Season 2022-23 – Munster lose five of their first seven URC games under Rowntree and only qualify for the play-offs with an unlikely win at the Stormers in the penultimate round of the regular season.

It is the first of five unbeaten matches away from home, a run that culminates in a Grand Final victory back in Cape Town against the Stormers. Munster are champions with a first trophy in 12 years.

URC: P18 W10 D1 L7 Pts 55 - 5th place.

Play-offs: P3 W3 – Champions.

Champions Cup: Pool P4 W2 L2. R16 – Lost at Sharks.
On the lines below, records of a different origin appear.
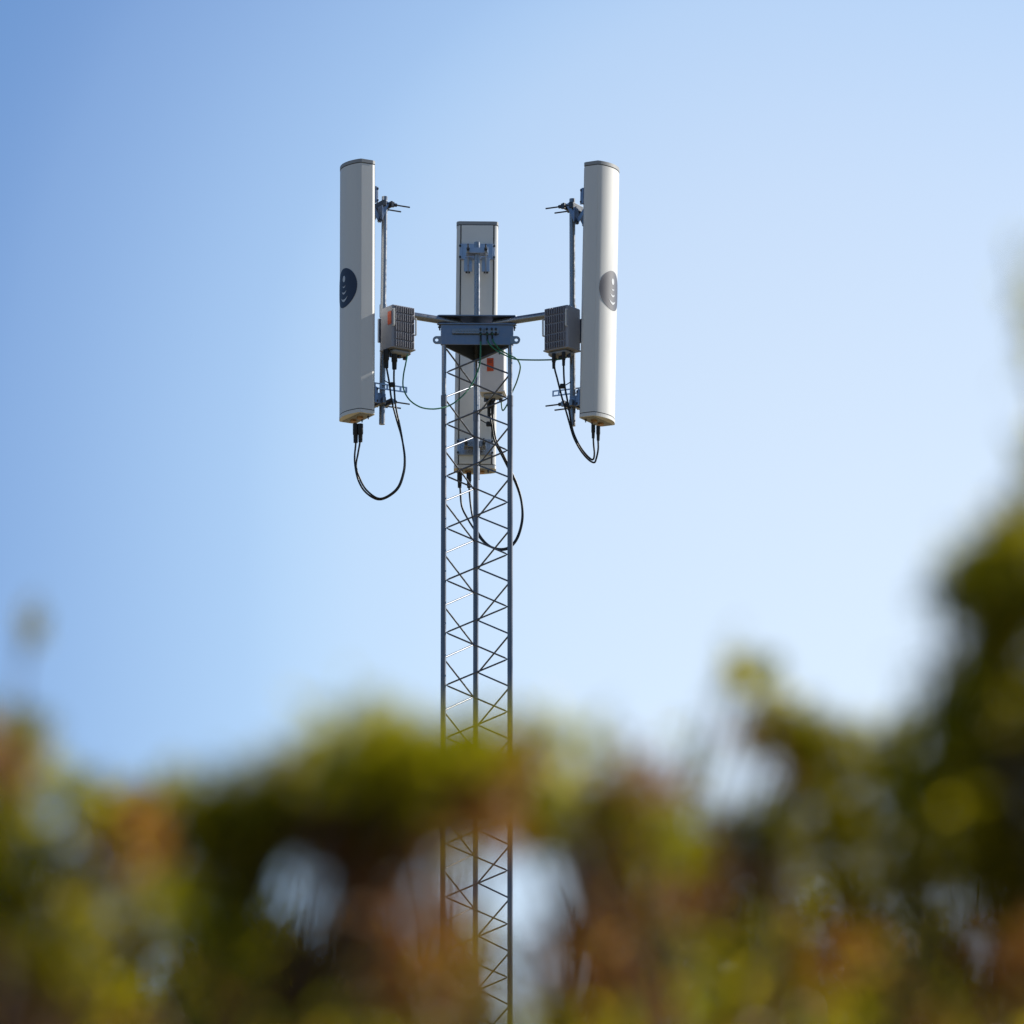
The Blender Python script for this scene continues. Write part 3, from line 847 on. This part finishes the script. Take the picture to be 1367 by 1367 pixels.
G = 'leaf'; Bt = 'leafbright'; Dk = 'leafshaded'; Dr = 'dry'  # Bt and Dk carry sun and shade in the leaf colour
left = [(215, 1075, 34, 30, .1, 1.8, G), (245, 1090, 34, 34, .1, 2.2, Dk), (160, 1080, 30, 30, .1, 1.6, Bt), (20, 1340, 50, 30, 1.5, 2.0, Dr), (80, 1360, 50, 30, 1.5, 2.0, Dr), (120, 1300, 40, 30, 1.5, 1.6, Dr),(-60, 1000, 70, 80, .3, 2.5, G), (5, 1030, 34, 44, 0, 1.8, Dr), (38, 1000, 26, 40, .1, 2.2, G), (0, 1010, 30, 40, .1, 1.4, G), (20, 1100, 45, 50, .4, 1.6, G),
        (90, 1045, 30, 40, 0, 1.4, Bt), (118, 1062, 26, 34, -.2, 2.2, G), (140, 1090, 40, 40, .2, 2.4, G), (175, 1115, 50, 40, 0, 2.6, Dr),
        (215, 1120, 40, 40, .3, 2.6, Dr), (40, 1180, 60, 55, 0, 2.6, G), (110, 1190, 55, 55, .4, 2.6, G), (60, 1240, 50, 40, .2, 1.5, Dr), (100, 1270, 70, 55, -.2, 2.5, Dk),
        (30, 1280, 55, 60, .3, 2.4, Dk), (60, 1350, 60, 45, .3, 2.2, Dr), (140, 1340, 55, 40, .0, 2.0, G), (170, 1220, 50, 60, .2, 2.6, G),
        (-50, 1130, 60, 90, .1, 2.6, G), (-60, 1290, 70, 90, .2, 2.6, Dr), (230, 1190, 55, 50, .3, 2.4, Dk), (35, 838, 14, 18, .6, 2.0, Dk),
        (240, 1250, 50, 50, .2, 2.4, G), (160, 1290, 40, 40, .2, 2.0, G), (0, 1370, 60, 50, .2, 2.5, Dr), (180, 1390, 60, 40, .1, 2.5, Dr)]
mid = [(370, 1040, 34, 30, .1, 2.2, Dk), (560, 1085, 50, 26, .1, 2.4, Dk), (495, 1150, 34, 40, .1, 2.2, Dr), (320, 1140, 40, 34, .1, 2.2, Dk), (345, 1190, 22, 40, .1, 1.4, G),(255, 1050, 30, 34, 0, 1.1, Bt), (300, 1060, 40, 38, .1, 2.6, Dk), (345, 1065, 34, 40, 0, 2.2, G), (395, 1035, 36, 40, .2, 2.2, Dk),
       (430, 1005, 34, 34, 0, 2.2, Bt), (475, 990, 40, 38, -.1, 2.6, Bt), (470, 1030, 45, 36, .2, 2.6, Dk), (525, 985, 40, 36, 0, 2.8, Bt),
       (575, 1000, 44, 32, .2, 2.6, Bt), (620, 1000, 40, 32, .0, 2.4, G), (560, 1035, 60, 38, 0, 3.0, G), (520, 1090, 55, 36, .2, 2.8, Dr),
       (430, 1085, 60, 36, .1, 2.8, Dk), (350, 1110, 50, 36, .2, 2.8, G), (290, 1120, 50, 40, .0, 2.8, Dk), (600, 1060, 55, 34, .1, 3.4, Dr), (640, 1015, 50, 30, .2, 3.4, Dk), (610, 1035, 40, 26, -.2, 3.4, G), (650, 1070, 40, 26, -.2, 3.4, Dr), (600, 1090, 50, 24, .2, 2.4, Dk), (570, 1040, 60, 30, .2, 2.4, Dk),
       (650, 1045, 50, 34, .2, 2.4, Dr), (300, 1190, 50, 55, .1, 2.8, Dk), (340, 1270, 55, 50, .3, 2.4, G), (290, 1260, 50, 50, 0, 2.6, G),
       (260, 1330, 55, 40, .2, 2.0, Dk), (480, 1160, 34, 46, .2, 2.4, Dr), (520, 1220, 44, 55, .1, 2.6, Dr), (550, 1290, 50, 50, .0, 2.4, Dr),
       (480, 1310, 50, 50, .2, 2.2, Dk), (400, 1310, 50, 40, .2, 2.2, Dr), (345, 1350, 50, 40, .2, 2.2, G), (570, 1350, 50, 40, .1, 2.2, Dr),
       (450, 1370, 60, 34, .2, 2.4, G), (610, 1310, 30, 45, .1, 1.4, Dr), (585, 1210, 24, 50, .1, 1.8, Dr), (600, 1150, 22, 30, .2, .9, Dr), (630, 1105, 40, 24, .1, 1.4, Bt), (640, 1250, 22, 60, .1, .8, Bt), (315, 1180, 36, 40, .1, 2.0, Bt), (470, 1130, 36, 30, .2, 2.0, Dr), (350, 1150, 30, 30, .3, 1.6, G), (462, 1220, 20, 50, .2, 1.2, Dr), (500, 1120, 30, 26, .1, 2, Dk), (345, 1250, 22, 30, .2, 1.4, Dk), (380, 1115, 40, 26, .2, 2.4, G), (545, 1108, 44, 22, .1, 2.6, Dr), (515, 1165, 34, 34, .2, 2.4, Dr), (328, 1205, 26, 40, .1, 2.2, Dk), (440, 1120, 40, 26, .1, 2.6, Dr), (465, 1200, 30, 50, .3, 2.2, Dr), (575, 1230, 30, 60, .2, 1.8, Dr), (600, 1290, 30, 60, .2, 1.4, Dr), (395, 1270, 36, 22, .2, 2.0, Dk), (660, 1110, 34, 20, .1, 1.6, Dr)]
thin = [(790, 1075, 34, 30, .1, 1.6, Dr), (830, 1085, 40, 34, .1, 2.2, G), (745, 1040, 34, 30, .1, 1.2, Bt), (870, 1100, 40, 30, .2, 2.2, Bt), (700, 1075, 34, 26, .1, 2.2, Dr),(700, 985, 34, 34, 0, .9, Bt), (735, 1000, 30, 34, .2, .8, Bt), (790, 990, 34, 30, 0, 1.1, Bt), (830, 1005, 26, 36, .2, .9, G),
        (695, 1040, 36, 34, .1, 2.4, Dr), (700, 1060, 40, 34, .2, 1.8, Bt), (735, 1075, 36, 34, 0, 2.6, Bt), (760, 1110, 34, 26, .2, 1.6, G), (680, 1095, 40, 26, .2, 1.6, Dr),
        (840, 1050, 34, 34, .1, 1.1, Dr), (870, 1070, 30, 36, 0, 1.4, Dr), (830, 1110, 40, 34, .2, 2.0, Bt), (880, 1130, 46, 34, .1, 2.4, G),
        (790, 1050, 24, 30, .3, .5, G), (650, 1210, 26, 40, .2, .7, Bt), (640, 1330, 36, 40, .1, 1.2, Bt), (780, 1225, 38, 34, .2, 2.0, Dr),
        (800, 1280, 45, 45, 0, 2.4, Dr), (745, 1310, 36, 40, .1, 1.9, Dr), (860, 1200, 50, 50, .2, 2.8, Dr), (840, 1330, 50, 40, .1, 2.2, Dr),
        (740, 1365, 50, 22, .2, 2.0, Bt), (680, 1350, 30, 26, .3, 1.2, Bt), (900, 1330, 50, 40, .3, 2.2, Bt), (900, 1260, 50, 50, .2, 2.4, Dk), (780, 1190, 24, 26, .2, 1.2, Dr), (800, 1130, 34, 24, .2, 2.0, G), (735, 1112, 40, 22, .1, 2.6, G), (785, 1175, 26, 30, .1, 1.6, Dr), (700, 1280, 30, 30, .2, .6, Dr), (560, 1150, 34, 30, .1, .9, Dr), (820, 1180, 40, 40, .2, 2.4, Dk), (770, 1240, 30, 30, .2, 2.0, Dr), (725, 1300, 26, 34, .2, .9, Dr)]
right = [(770, 1330, 40, 34, 1.5, 1.8, Dr), (1010, 1340, 40, 30, 1.5, 1.6, Dr), (1180, 1300, 40, 34, 1.5, 1.8, Dr),(968, 905, 22, 26, 0, 1.6, G), (1000, 905, 26, 28, .1, 2.2, G), (1025, 945, 26, 30, 0, 2.2, G), (1005, 965, 30, 26, .2, 1.6, Dr),
         (930, 985, 26, 26, .2, .7, Bt), (1040, 990, 34, 30, .1, 2.4, Dr), (1085, 1000, 36, 32, 0, 2.6, Dk), (1080, 1050, 46, 40, .2, 2.8, Dk),
         (1140, 1030, 36, 36, .1, 1.7, Dk), (1190, 1000, 36, 34, 0, 2.4, G), (1140, 1000, 30, 26, .1, 1.8, G), (930, 1040, 22, 26, .2, .6, Bt), (1060, 975, 30, 26, 0, 2.2, G), (1030, 1095, 40, 36, .1, 2.6, G), (970, 1115, 44, 30, .2, 2.4, G),
         (920, 1150, 50, 36, 0, 2.8, Dr), (1110, 1110, 70, 46, .2, 3.0, Dk), (1000, 1160, 60, 44, .2, 2.8, Dr), (940, 1220, 55, 44, .1, 2.8, Dr),
         (1070, 1190, 60, 50, .3, 2.4, Dk), (1020, 1250, 50, 50, .1, 1.8, G), (1100, 1270, 60, 50, .2, 1.9, Dr), (960, 1310, 50, 45, .2, 2.0, G),
         (1040, 1340, 60, 40, .1, 1.8, Dk), (1130, 1340, 60, 40, .2, 2.0, Dk), (1150, 1190, 60, 50, .2, 2.6, Dk)]
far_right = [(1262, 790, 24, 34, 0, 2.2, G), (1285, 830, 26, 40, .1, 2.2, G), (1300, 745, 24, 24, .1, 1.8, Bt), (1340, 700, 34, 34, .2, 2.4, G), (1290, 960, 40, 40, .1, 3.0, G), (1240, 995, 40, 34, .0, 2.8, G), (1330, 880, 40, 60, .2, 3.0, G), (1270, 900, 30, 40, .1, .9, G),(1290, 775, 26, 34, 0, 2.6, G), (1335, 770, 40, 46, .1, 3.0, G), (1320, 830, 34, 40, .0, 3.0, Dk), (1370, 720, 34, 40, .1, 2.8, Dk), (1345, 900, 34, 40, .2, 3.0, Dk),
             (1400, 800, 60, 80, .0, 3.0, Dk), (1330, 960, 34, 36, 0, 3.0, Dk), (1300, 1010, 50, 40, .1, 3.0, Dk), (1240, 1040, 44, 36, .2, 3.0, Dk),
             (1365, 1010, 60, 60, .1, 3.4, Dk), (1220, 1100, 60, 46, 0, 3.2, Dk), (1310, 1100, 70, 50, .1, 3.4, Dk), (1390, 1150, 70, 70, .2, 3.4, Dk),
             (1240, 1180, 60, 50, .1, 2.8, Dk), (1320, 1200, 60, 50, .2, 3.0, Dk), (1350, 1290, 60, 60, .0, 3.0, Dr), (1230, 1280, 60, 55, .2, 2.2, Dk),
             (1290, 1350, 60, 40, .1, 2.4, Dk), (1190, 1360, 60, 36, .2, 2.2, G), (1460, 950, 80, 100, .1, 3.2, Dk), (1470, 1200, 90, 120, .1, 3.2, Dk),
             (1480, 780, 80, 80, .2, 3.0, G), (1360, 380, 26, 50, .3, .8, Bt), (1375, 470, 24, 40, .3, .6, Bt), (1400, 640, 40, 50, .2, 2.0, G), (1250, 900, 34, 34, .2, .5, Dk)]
shrub(11, 'loose olive shrub with rust coloured dry leaves at the left edge of the thicket', 'shrub', 9.0, 60, left, (.75, .6, 1.0, 2.95, 14000), ('leaf', 'dry'))
shrub(12, 'yellow-green topped shrub covering the left foot of the mast', 'shrub', 8.2, 420, mid, (.7, .55, 1.0, 2.85, 14000), ('leaf', 'dry'))
shrub(13, 'thin sparse shrub just right of the mast with sky showing through', 'shrub', 8.5, 790, thin, (.6, .5, 1.0, 2.85, 9000), ('leaf', 'dry'))
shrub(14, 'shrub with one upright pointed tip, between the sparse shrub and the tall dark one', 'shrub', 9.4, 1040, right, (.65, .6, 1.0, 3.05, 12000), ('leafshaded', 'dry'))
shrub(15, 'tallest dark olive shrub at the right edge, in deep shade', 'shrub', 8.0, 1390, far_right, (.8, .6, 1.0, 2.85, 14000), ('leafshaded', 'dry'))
def scatter(seed, x0, x1, y0, y1, n, kinds, r=(16, 34), dep=(1.0, 2.2)):
    q = random.Random(seed); out = []
    for k in range(n):
        x = q.uniform(x0, x1); t = q.random() ** .7
        out.append((x, y0 + (y1 - y0) * t, q.uniform(*r), q.uniform(*r) * 1.3, q.uniform(-.3, .5), q.uniform(*dep), q.choice(kinds)))
    return out
back1 = scatter(5, -80, 590, 1245, 1400, 60, (G, Dr, Dk, Dr, Dr, Dk))
back2 = scatter(6, 770, 1420, 1190, 1400, 80, (G, Dr, Dk, Dr, Dk, Dr, Dr))
shrub(16, 'brownish shrub standing farther back behind the left part of the thicket', 'shrub', 14.0, 230, back1, (1.0, .8, 1.2, 3.5, 14000), ('leaf', 'dry'), leafL=.028)
shrub(17, 'brown and green shrub standing farther back behind the right part of the thicket', 'shrub', 14.5, 1080, back2, (1.2, .8, 1.2, 3.5, 16000), ('leafshaded', 'dry'), leafL=.028)
back3 = scatter(7, 230, 640, 1255, 1400, 55, (G, Dr, Dk, Bt, Dr), r=(10, 24), dep=(.8, 2.0))
back4 = scatter(8, 760, 1400, 1205, 1400, 90, (G, Dr, Dk, Bt, Dr, Dk), r=(10, 24), dep=(.8, 2.0))
GT = 'slender trees beyond the shrubs'
shrub(18, 'small twiggy tree seen through the gap just left of the mast', 'tree', 17.0, 440, back3, (1.2, 1.0, 1.6, 4.4, 9000), ('leaf', 'dry'), leafL=.034, stems=1, group=GT, name='tree')
shrub(19, 'small twiggy tree beyond the shrubs, showing fine branches at the lower right', 'tree', 17.5, 1120, back4, (1.4, 1.0, 1.6, 4.4, 11000), ('leaf', 'dry'), leafL=.034, stems=1, group=GT, name='tree')
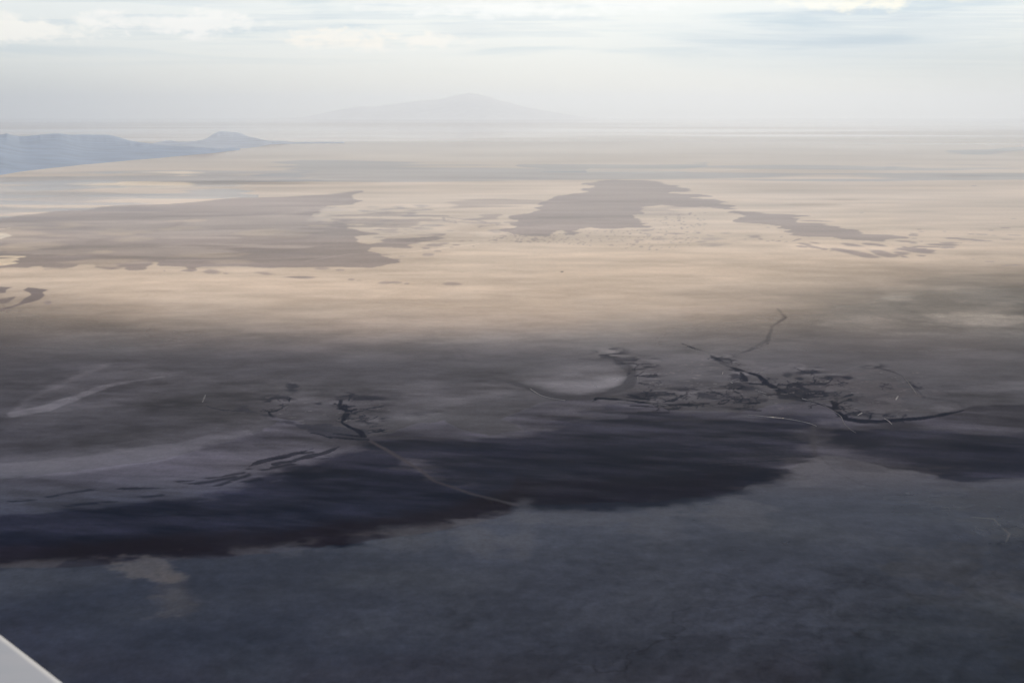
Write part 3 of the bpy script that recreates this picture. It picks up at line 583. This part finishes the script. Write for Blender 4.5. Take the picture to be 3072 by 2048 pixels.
# ---- fine creeks branching over the mud fans
def creek(x, y, ang, L, w, depth, g, wet=.06, k=.95):
    pts = [(x, y, w)]
    n = max(3, int(L / 7)); a = ang
    for i in range(n):
        a += g.uniform(-.38, .38); x += math.cos(a) * L / n; y += math.sin(a) * L / n * .38
        pts.append((x, y, max(w * (1 - .7 * (i + 1) / n), .35)))
        if depth > 0 and g.random() < .42: creek(x, y, a + g.choice((-1, 1)) * g.uniform(.5, 1.2), L * g.uniform(.3, .6), w * .6, depth - 1, g, wet, k * .92)
    paint(stroke([(a_, b_, c_ * 1.5 + .4) for a_, b_, c_ in pts], 1, 2.2, 1.0, .6, 200), wet=wet, alb=NAVY, k=k)
g = random.Random(12)
U = math.pi / 180
for Zf, x, y, an, L, w, dp in (
        (L1, 1480, 330, -100, 60, 2.2, 3), (L1, 1430, 300, -150, 55, 1.8, 3), (L1, 1560, 360, -20, 70, 2, 3), (L1, 1460, 400, 170, 40, 1.4, 2), (L1, 1530, 430, -25, 80, 1.4, 3), (L1, 1700, 540, -30, 60, 1.4, 2),
        (L1, 820, 320, -60, 60, 1.2, 3), (L1, 700, 350, -130, 50, 1.2, 2), (L1, 900, 250, -80, 50, .9, 2), (L1, 1500, 240, -80, 50, 1, 2), (L1, 1700, 430, -20, 60, 1, 2),
        (L2, 880, 320, -60, 60, 1.2, 3), (L2, 900, 330, -20, 90, 1.2, 3), (L2, 850, 260, -90, 60, 1, 3), (L2, 900, 400, 20, 90, 1.3, 3), (L2, 950, 550, -40, 80, 1.6, 3), (L2, 1150, 590, -50, 90, 1.6, 3),
        (L2, 1300, 540, -60, 90, 1.3, 3), (L2, 1750, 520, -140, 110, 1.8, 3), (L2, 1900, 500, -120, 70, 2, 3), (L2, 2000, 560, -160, 120, 1.8, 3), (L2, 1740, 180, -160, 60, 1.4, 3), (L2, 1760, 190, -10, 60, 1.4, 3),
        (L2, 1960, 350, 150, 60, 1.6, 3), (L2, 2150, 370, -30, 60, 1.5, 3), (L2, 1600, 600, 170, 110, 1.6, 2), (L2, 2100, 600, 175, 120, 1.8, 2), (L2, 1050, 610, 10, 120, 1.6, 3),
        (L3, 500, 250, -120, 60, 1.8, 3), (L3, 650, 230, -70, 60, 1.6, 3), (L3, 760, 240, -40, 70, 1.6, 3), (L3, 820, 250, -20, 80, 1.4, 3), (L3, 740, 330, 10, 70, 1.6, 3), (L3, 860, 440, -30, 80, 1.6, 3), (L3, 850, 470, -10, 90, 1.4, 3),
        (L3, 960, 560, -25, 90, 1.8, 3), (L3, 1200, 590, -40, 80, 1.6, 3), (L3, 1350, 570, -40, 60, 1.4, 3), (L3, 1500, 600, -50, 60, 1.2, 2), (L3, 1300, 260, 10, 80, 1.0, 2), (L3, 380, 300, -100, 40, 1.4, 2),
        (L3, 240, 270, -60, 50, 1.6, 3), (L3, 560, 130, -30, 60, 1.4, 3), (L3, 480, 90, 60, 50, 1.4, 3), (L3, 1640, 250, 60, 60, 1, 2), (L3, 700, 440, 160, 60, 1.6, 2), (L3, 620, 330, 160, 70, 1.8, 3)):
    (cx_, cy_), = Zf([(x, y)]); creek(cx_, cy_, an * U, L * .62, w, dp, g)
    for q_ in range(2):
        creek(cx_ + g.uniform(-34, 34), cy_ + g.uniform(-9, 9), an * U + g.uniform(-.9, .9), L * .3, w * .3, 2, g, k=.75)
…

Season 2023-24 – Signs a two-year contract extension to July 2026 in September and leads Munster to top spot in the final regular-season URC standings before a tail off in form sees them beaten at home by eventual champions Glasgow Warriors in the semi-finals.

URC: P18 W13 D1 L4 Pts 68 - 1st place.

Play-offs: P2 W1 L1 - Losing semi-finalists.

Champions Cup: Pool P4 W1 D1 L2. R16 – Lost at Northampton Saints.

Season 2024-25 – Munster win their first two home games, in rounds one and three but lose badly at Zebre Parma in round two, their first ever defeat to the perennial strugglers from Italy.

Three losses on the road at Leinster, the Stormers and Sharks consign Munster to 12th place in the league after the opening six rounds.

URC: P6 W2 L4 Pts 12 – 12th place.

Overall Record as head coach: P57 W32 D3 L 22. Win%: 56.15.